À mon avis, la réponse à toutes ces questions est oui. Impressionnant tour de force que ce «2017 Revue et Corrigée» dont la script-édition a été confiée à Nicolas Lemay, un habitué des revues de fin d’année, des «shows» d’humour et de variétés (notamment «Un gars le soir», vous vous rappelez? Avec Jean-François Mercier?). Écrite 100% par des gars (pourquoi ? On est en droit de se questionner, bien qu’on ne sente pas l’absence de femmes comme telle à l’écriture), cette nouvelle mouture ne tombe jamais dans la vulgarité, évite généralement les blasphèmes (à l’exception des apparitions de Safia Nolin jouée par la sublime et magique Suzanne Champagne que l’on retrouve avec tant de bonheur – je n’oublierai JAMAIS le «Bye Bye 86» et c’est en grande partie grâce à elle !) et propose de brillants jumelages de concepts et d’événements pour nous faire revivre les quelque 320 premiers jours de l’année qui tire à sa fin.
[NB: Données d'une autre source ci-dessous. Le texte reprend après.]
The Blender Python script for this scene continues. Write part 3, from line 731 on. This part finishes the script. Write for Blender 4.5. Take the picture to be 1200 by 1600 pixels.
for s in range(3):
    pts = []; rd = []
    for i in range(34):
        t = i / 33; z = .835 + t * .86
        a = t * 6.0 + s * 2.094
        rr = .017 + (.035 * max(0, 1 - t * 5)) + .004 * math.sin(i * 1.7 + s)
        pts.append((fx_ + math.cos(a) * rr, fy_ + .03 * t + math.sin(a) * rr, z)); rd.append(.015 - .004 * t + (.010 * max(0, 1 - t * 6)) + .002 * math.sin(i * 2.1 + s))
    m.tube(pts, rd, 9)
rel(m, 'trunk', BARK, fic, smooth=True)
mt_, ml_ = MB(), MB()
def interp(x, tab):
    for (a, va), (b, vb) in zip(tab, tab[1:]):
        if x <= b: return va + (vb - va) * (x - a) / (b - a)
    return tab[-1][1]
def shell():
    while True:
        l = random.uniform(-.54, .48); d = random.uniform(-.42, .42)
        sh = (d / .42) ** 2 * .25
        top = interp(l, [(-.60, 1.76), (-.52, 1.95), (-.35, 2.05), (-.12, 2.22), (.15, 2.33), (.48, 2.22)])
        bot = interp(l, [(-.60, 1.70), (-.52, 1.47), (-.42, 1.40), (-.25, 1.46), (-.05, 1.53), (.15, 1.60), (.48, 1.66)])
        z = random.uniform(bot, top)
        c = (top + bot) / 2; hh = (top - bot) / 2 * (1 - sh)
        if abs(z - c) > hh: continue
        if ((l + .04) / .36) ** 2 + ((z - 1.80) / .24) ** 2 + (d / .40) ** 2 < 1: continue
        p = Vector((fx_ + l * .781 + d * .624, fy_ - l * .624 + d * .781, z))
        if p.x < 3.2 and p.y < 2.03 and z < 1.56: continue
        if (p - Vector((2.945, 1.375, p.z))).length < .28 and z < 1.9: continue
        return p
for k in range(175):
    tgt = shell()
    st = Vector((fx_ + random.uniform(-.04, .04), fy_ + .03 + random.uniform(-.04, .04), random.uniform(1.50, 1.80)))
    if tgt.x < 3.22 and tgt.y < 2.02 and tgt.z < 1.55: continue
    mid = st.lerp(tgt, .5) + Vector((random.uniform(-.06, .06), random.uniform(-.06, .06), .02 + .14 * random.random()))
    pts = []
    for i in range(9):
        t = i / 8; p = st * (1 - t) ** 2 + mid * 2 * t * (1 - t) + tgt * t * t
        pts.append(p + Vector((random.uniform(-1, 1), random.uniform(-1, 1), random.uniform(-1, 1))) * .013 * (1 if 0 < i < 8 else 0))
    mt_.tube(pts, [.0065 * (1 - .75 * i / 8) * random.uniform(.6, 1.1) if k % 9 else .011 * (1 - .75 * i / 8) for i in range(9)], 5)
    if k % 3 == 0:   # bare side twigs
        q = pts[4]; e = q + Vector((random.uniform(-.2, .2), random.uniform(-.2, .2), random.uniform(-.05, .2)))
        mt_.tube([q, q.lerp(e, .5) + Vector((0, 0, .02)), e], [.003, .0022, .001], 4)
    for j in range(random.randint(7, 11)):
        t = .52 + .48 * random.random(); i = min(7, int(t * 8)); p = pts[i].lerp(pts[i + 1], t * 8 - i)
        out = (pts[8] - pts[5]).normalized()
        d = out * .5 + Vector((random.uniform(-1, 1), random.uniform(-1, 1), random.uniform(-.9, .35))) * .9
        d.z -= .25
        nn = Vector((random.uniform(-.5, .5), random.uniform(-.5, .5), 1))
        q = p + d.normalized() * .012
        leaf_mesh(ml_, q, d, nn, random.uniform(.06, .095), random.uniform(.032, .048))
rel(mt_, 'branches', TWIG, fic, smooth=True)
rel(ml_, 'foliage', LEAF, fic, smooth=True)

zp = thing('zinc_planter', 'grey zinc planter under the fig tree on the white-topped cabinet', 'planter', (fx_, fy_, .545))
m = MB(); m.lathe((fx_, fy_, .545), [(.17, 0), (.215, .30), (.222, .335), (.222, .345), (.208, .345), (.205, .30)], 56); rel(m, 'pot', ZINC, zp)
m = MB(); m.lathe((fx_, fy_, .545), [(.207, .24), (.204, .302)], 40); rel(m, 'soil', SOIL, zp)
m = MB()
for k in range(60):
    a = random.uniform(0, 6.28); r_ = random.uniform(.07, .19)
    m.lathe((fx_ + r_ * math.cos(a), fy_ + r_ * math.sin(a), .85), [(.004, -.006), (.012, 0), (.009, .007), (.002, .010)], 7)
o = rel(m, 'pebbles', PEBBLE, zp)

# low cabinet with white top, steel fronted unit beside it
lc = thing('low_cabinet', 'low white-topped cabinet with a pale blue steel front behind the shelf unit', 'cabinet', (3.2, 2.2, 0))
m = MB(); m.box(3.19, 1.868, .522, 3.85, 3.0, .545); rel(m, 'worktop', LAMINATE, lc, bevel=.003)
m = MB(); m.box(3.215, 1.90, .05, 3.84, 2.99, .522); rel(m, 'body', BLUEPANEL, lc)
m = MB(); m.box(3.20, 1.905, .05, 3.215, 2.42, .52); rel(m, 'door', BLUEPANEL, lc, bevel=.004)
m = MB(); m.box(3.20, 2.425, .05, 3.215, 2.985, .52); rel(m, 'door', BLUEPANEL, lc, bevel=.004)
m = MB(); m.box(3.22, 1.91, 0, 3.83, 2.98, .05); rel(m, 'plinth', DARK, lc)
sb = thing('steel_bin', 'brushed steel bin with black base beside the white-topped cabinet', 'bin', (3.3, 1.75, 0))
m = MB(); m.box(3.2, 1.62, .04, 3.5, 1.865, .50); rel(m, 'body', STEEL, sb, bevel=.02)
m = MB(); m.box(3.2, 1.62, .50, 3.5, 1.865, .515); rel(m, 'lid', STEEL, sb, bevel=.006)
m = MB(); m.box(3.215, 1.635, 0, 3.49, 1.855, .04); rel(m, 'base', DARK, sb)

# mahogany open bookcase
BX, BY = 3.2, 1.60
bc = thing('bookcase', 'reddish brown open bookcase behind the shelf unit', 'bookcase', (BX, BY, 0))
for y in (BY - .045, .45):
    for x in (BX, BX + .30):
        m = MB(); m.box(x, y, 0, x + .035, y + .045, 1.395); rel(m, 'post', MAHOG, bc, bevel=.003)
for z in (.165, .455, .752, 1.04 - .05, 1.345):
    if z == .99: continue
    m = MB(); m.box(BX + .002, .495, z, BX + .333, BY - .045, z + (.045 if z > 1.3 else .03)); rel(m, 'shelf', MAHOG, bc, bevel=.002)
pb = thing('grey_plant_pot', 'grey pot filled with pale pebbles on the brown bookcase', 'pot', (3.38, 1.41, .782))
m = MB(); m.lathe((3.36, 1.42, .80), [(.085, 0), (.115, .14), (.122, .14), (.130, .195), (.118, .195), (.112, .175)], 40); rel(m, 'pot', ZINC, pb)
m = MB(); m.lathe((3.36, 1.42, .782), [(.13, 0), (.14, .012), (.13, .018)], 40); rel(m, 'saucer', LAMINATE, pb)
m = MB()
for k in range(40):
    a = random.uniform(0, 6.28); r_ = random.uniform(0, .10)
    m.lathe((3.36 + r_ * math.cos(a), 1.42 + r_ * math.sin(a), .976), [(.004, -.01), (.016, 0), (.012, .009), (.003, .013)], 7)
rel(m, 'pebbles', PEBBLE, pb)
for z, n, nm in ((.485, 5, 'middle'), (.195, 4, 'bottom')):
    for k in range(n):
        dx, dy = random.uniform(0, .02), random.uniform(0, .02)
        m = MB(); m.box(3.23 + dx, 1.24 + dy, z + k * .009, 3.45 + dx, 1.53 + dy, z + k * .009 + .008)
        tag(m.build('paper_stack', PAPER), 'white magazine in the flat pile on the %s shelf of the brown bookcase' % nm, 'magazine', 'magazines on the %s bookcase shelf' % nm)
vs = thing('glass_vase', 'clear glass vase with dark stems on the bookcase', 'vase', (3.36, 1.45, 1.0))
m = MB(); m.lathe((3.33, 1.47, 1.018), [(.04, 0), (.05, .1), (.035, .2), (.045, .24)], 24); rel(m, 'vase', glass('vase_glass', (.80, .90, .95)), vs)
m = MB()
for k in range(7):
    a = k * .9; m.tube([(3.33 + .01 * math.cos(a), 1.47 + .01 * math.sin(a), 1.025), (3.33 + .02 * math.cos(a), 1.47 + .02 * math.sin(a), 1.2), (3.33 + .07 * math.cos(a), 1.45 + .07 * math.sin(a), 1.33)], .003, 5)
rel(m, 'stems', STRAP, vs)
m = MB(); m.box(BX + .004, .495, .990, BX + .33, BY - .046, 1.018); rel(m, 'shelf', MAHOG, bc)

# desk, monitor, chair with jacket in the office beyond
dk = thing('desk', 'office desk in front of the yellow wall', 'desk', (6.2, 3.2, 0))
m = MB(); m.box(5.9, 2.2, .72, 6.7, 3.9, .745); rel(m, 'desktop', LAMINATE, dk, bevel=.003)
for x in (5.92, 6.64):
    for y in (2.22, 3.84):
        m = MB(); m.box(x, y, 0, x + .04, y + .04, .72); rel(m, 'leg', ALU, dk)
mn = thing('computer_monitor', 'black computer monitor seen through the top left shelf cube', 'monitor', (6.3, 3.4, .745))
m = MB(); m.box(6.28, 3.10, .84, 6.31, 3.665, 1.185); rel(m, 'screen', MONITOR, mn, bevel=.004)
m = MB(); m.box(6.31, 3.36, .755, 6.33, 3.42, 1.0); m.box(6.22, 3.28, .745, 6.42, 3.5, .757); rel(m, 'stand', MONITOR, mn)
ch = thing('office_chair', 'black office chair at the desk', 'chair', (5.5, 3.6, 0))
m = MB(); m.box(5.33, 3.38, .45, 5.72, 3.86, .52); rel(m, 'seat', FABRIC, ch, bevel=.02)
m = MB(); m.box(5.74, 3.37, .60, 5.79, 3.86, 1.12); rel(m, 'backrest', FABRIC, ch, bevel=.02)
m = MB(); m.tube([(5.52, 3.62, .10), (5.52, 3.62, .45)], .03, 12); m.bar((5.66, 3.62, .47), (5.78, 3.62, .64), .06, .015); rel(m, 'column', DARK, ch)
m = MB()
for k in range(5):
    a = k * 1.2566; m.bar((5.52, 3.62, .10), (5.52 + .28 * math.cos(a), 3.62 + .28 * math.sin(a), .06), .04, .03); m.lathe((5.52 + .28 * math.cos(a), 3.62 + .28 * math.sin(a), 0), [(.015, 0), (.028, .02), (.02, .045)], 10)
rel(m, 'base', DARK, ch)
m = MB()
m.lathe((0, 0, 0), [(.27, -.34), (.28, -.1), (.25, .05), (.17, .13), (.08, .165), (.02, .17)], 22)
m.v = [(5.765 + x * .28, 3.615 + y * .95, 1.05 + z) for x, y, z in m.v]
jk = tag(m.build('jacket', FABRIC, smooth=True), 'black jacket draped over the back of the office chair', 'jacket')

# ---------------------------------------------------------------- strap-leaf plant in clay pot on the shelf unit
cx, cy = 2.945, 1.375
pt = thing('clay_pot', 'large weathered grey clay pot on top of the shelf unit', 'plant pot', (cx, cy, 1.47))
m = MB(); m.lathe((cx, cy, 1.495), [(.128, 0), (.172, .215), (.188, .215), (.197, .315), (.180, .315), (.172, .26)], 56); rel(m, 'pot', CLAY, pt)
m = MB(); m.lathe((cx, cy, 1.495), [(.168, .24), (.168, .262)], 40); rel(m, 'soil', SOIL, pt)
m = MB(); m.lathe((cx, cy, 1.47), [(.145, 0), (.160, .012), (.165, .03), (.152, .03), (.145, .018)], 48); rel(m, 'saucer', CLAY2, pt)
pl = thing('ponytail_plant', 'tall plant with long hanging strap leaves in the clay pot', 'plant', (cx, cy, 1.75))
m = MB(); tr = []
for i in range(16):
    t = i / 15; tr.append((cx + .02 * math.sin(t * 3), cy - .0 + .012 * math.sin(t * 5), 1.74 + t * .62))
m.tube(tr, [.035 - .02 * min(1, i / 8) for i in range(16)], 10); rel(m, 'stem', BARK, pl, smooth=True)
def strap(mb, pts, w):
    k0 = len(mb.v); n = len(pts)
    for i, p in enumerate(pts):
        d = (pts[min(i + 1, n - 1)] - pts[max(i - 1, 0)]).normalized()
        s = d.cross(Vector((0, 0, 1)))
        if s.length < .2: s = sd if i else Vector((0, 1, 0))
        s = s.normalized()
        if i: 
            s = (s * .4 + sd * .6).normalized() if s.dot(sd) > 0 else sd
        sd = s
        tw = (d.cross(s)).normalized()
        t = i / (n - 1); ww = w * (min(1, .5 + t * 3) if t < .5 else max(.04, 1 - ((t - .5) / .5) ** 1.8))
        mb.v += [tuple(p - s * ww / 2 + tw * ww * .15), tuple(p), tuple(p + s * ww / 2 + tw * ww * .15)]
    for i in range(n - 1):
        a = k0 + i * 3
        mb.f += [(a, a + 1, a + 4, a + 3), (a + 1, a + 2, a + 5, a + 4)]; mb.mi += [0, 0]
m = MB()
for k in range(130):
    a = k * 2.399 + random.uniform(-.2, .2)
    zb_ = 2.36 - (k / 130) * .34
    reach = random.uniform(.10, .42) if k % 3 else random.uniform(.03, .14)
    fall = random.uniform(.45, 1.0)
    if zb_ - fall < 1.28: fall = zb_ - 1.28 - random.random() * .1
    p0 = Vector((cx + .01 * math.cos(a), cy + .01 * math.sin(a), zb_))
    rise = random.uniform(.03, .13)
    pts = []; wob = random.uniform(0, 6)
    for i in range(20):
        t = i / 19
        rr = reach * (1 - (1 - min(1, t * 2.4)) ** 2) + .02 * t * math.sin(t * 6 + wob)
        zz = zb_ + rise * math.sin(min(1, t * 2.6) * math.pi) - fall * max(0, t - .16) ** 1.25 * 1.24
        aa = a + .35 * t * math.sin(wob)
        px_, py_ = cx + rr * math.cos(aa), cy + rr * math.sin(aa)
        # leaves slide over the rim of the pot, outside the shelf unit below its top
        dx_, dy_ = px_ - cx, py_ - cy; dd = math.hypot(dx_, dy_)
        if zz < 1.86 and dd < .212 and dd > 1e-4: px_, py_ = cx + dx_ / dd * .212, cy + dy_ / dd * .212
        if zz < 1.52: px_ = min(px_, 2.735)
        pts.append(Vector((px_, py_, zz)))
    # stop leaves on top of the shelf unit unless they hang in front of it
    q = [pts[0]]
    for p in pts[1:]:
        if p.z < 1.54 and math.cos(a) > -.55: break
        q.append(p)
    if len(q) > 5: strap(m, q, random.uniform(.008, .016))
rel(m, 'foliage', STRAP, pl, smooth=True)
La mise en scène de René Simard est à la fois sobre et hyper efficace. Les textes et les interprètes sont mis en valeur et les quelques sketches préenregistrés – amusants et bien pensés, notamment les récurrents gars de la «Beach» joués par Martin Héroux et Marc St-Martin, deux bozos de la pire espèce qui, comme bien des gens sur les réseaux sociaux, devraient taire leurs opinions sur tout et sur rien – permettent aux acteurs des changements de costumes, perruques, maquillages rapides sans que les spectateurs soient laissés dans un flou ennuyeux.
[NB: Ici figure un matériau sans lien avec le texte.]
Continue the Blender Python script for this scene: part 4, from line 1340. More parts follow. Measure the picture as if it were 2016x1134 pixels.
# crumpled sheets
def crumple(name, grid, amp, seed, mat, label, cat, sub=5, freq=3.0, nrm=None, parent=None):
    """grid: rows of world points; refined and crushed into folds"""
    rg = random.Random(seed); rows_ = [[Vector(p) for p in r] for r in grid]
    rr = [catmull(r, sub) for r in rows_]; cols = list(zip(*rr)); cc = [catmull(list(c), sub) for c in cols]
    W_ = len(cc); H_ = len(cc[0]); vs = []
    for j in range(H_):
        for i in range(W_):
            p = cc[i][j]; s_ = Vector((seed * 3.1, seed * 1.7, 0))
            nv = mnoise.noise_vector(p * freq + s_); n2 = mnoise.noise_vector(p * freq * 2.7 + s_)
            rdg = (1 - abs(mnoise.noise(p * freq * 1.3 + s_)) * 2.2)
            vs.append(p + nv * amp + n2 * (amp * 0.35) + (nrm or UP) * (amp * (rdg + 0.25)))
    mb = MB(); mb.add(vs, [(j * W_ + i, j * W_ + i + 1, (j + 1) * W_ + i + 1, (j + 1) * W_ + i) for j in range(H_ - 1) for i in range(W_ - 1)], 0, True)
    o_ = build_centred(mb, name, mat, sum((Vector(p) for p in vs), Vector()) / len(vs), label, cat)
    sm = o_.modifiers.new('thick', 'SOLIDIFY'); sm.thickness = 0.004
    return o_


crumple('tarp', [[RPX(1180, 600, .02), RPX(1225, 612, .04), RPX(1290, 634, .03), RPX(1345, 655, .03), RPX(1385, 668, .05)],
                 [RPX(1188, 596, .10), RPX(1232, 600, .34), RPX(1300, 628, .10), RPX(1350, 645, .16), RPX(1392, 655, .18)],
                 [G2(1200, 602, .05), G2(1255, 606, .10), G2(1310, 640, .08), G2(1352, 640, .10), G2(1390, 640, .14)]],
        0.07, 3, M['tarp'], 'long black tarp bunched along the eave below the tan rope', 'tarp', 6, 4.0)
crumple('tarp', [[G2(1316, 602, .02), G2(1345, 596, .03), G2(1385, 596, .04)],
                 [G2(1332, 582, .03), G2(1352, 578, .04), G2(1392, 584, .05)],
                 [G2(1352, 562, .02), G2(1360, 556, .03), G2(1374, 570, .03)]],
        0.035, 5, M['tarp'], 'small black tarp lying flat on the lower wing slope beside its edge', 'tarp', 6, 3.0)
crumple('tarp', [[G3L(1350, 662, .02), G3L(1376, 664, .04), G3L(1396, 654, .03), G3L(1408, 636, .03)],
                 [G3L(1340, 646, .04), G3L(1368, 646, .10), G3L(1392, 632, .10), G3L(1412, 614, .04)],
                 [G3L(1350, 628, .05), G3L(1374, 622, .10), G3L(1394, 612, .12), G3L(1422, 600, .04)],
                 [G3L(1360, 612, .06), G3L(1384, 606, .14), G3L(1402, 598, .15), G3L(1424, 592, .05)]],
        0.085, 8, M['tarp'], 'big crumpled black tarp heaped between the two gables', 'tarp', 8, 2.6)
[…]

Parlant des interprètes, mon coup de cœur aura été Benoit Paquette que, je l’avoue, je découvrais pour la première fois si l’on fait abstraction des quelques extraits que j’ai glanés ici et là des «Revue et Corrigée» des années passées. En Guy Jodoin animant «Le Tricheur» devant Trump, Putin et Kim Jong Un comme participants (!), en Louis-José Houde animant le Gala de l’Adisq (je manque de superlatifs !), en Justin Trudeau qui surfe sur sa popularité et son charisme, en Dave Morissette animant un téléthon pour les sportifs qui en arrachent, et j’en passe, Paquette est un virtuose !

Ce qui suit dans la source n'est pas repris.